Lo político y lo social: lo crucial del acuerdo
En medio de la abundancia de gritos y alborotos de nuestros rituales electorales, hay que insistir en la necesidad de que, como comunidad, tenemos que buscar un acuerdo en lo fundamental. De aquellos que ansiaba el prócer Otero y que se tornan vitales cuando, como solía decirse, la patria está en peligro
. En esas estamos, a pesar del festival de triunfalismo con que se ha querido animar el arranque todavía informal de las contiendas constitucionales de la temporada.

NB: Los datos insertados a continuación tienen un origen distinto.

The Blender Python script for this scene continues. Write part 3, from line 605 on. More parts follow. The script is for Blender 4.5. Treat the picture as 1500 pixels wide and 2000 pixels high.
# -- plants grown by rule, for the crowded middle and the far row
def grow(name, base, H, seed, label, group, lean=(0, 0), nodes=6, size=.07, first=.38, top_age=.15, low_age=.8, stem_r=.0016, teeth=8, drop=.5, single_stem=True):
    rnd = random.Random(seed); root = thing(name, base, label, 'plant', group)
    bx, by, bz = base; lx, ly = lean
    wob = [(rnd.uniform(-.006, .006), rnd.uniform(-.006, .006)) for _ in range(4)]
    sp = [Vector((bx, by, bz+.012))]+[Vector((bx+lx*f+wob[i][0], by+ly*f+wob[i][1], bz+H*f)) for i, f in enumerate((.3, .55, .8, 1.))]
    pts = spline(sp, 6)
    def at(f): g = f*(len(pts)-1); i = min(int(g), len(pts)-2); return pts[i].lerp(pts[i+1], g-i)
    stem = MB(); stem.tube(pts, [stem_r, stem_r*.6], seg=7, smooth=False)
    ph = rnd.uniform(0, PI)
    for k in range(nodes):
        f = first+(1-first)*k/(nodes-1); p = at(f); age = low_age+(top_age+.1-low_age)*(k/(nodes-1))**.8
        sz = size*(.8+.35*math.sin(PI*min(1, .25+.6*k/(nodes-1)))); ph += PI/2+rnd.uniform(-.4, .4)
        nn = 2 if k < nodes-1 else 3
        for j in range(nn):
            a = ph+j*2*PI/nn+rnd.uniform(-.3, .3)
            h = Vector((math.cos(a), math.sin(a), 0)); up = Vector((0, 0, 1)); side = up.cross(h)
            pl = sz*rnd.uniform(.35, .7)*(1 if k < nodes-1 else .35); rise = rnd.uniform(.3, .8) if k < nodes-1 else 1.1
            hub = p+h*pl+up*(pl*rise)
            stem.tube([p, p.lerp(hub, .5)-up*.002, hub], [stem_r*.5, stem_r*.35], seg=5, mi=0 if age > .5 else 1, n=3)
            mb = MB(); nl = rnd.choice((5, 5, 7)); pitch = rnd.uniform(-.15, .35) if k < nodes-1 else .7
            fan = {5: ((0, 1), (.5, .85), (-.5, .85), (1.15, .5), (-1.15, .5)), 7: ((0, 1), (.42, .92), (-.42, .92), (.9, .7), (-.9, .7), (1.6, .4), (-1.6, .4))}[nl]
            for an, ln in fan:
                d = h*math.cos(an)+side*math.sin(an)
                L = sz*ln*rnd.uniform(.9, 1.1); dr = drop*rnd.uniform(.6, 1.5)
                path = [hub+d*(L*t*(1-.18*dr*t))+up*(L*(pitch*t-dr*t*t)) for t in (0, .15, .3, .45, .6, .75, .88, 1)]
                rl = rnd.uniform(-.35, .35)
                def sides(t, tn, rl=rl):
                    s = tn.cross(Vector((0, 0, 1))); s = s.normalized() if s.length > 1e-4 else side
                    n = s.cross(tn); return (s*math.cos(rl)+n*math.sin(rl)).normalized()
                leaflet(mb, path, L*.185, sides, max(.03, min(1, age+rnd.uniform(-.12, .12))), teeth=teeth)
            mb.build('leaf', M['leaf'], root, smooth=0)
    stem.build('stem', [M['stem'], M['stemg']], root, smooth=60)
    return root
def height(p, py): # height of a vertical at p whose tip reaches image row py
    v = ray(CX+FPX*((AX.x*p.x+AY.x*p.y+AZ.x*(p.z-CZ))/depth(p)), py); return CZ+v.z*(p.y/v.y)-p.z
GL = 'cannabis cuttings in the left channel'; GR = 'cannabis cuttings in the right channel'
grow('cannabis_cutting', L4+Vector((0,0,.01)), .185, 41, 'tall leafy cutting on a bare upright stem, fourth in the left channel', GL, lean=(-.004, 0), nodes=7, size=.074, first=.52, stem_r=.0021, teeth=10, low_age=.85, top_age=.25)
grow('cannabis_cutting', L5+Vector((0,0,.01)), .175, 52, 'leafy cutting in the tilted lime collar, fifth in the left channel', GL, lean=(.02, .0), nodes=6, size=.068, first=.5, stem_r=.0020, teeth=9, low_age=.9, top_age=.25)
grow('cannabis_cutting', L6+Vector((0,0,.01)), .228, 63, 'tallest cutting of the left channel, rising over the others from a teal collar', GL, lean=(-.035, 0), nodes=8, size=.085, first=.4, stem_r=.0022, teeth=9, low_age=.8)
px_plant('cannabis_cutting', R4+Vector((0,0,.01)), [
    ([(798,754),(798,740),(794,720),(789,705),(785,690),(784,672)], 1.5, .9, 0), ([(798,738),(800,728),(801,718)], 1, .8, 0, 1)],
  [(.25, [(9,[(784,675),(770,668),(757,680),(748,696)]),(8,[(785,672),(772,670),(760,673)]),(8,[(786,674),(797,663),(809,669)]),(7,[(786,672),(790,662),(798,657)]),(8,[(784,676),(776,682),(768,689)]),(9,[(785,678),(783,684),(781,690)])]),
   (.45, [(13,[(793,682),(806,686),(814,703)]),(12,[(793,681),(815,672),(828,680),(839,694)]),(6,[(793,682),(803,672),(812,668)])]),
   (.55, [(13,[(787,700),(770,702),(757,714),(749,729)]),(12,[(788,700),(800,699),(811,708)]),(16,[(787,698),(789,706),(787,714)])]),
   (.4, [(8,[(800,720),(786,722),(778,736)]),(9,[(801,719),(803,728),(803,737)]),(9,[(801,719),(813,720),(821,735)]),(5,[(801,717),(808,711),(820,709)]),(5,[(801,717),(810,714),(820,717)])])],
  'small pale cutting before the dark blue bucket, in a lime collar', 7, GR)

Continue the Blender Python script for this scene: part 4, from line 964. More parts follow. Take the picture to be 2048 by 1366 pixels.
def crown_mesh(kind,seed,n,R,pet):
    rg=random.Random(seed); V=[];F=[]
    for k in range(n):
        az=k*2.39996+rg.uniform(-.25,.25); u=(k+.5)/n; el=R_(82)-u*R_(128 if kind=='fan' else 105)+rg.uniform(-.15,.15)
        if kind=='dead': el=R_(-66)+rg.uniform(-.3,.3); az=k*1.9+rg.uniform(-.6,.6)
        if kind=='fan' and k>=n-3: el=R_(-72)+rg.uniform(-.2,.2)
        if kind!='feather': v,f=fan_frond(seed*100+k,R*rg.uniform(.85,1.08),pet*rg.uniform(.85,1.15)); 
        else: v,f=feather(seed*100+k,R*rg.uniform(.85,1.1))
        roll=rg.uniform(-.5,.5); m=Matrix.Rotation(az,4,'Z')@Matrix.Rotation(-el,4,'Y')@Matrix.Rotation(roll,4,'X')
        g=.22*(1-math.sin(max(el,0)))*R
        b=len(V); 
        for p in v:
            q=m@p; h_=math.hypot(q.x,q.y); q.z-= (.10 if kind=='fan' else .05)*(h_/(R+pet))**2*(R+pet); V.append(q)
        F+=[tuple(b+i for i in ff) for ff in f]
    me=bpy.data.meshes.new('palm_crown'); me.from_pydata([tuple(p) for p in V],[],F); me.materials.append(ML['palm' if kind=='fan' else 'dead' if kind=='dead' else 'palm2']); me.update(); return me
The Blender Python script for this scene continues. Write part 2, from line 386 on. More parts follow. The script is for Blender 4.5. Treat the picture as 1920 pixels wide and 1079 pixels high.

Necio y convencido firme de la urgencia que tenemos de aceitar humores y mejorar los vínculos, algunos rotos, entre política, democracia y cuestión social, es que insisto en la necesidad de procesar, por medio de la palabra y el acuerdo, un conjunto de aspiraciones comunes que hagan las veces de sólidas plataformas de exigencias que, desde la sociedad se planteen a los partidos, los políticos y los aspirantes a gobernar.
Acuerdos fundamentales pensados como genuina suma de voluntades plurales capaces de atender y entender el bien común, sabiendo que ningún nicho o movimiento por sí mismo pueden generar el esfuerzo social necesario para que la República alcance metas de equidad y bienestar. Porque sólo así daremos sustento y sentido a la política plural y democrática que, todavía, presumimos.
Los acuerdos pueden ser instrumentos útiles, necesarios para que sociedades como la nuestra, compleja, desigual, heterogénea, sean capaces de procesar sus preocupaciones y aspiraciones, dentro del marco constitucional tan abusado desde el poder en estos años.
Para avanzar, hay que asumir y detectar que en el curso de nuestros cambios políticos y económicos se ha incurrido en omisiones y excesos para, así, evitar seguir confundiendo medios con fines, pero también no posponer tareas que requieren obligadamente de un clima de cooperación económica y social.
El país necesita aumentar su ritmo de crecimiento y sostenerlo, buscar y bien aprovechar las oportunidades que abre ahora el llamado nearshoring, actualizando nuestras capacidades y estructuras. El desafío es, sigue siendo, que la oportunidad externa trabaje en nuestro favor lo que tiene que ver, necesariamente, con lo que internamente hagamos en términos de integración productiva, regional, demográfica.
Contar con finanzas públicas sanas es tener un Estado fiscal activo, promotor y capaz de redistribuir los frutos del esfuerzo colectivo, y de darle efectivos empujones a la economía de mercado.
Quizá, como parte de las primeras acciones, esté proponer, discutir y acordar una reforma de la política macroeconómica. Sin duda, como parte de esta reforma, contemplar la formulación de una estrategia nacional de inversiones es indispensable para ofrecer cauce y razón a nuestras encontradas preferencias, así como poner en el centro la inversión productiva, el empleo y fomentar procesos regionales que integren el mercado interno al externo. Difícil será imaginar algún avance si la inversión nacional, privada y pública, mantiene su bajo perfil.
Actualizar nuestros mecanismos de mediación es necesario, porque cada día es más claro que los cauces por los que transitaba el pluralismo político han dejado de ser suficientes para procesar, con cierto éxito, las múltiples contradicciones sociales. Es indispensable airear nuestra ágora pública, reconstruirla y darle robustez para propiciar renovadas formas de diálogo y acuerdo, respetadas por todos.
Si ayer el desafío consistía en que el juego político no fuera patrimonio
de un solo grupo, lo que se logró con la llegada de la pluralidad a todos los ámbitos del poder formal hoy, paradójicamente, se trata de que deje de ser patrimonio de los partidos formales.
El que las élites partidistas hayan renunciado a sus acuerdos, programas o principios no significa –conviene tenerlo presente– que los intereses o las necesidades sociales que les daban sentido se hayan cumplido. Hay grupos que no están ni se sienten representados y pueden tomar el camino del desencanto o la ira contra la política en general. Por ello insistamos: el discurso político debe ser capaz de discutir y acordar nuevos criterios, renovadas visiones que hagan posible retomar un sendero diferente, una verdadera reforma social y política, democrática del Estado. Discutir y discurrir como los hacían los buenos y viejos políticos.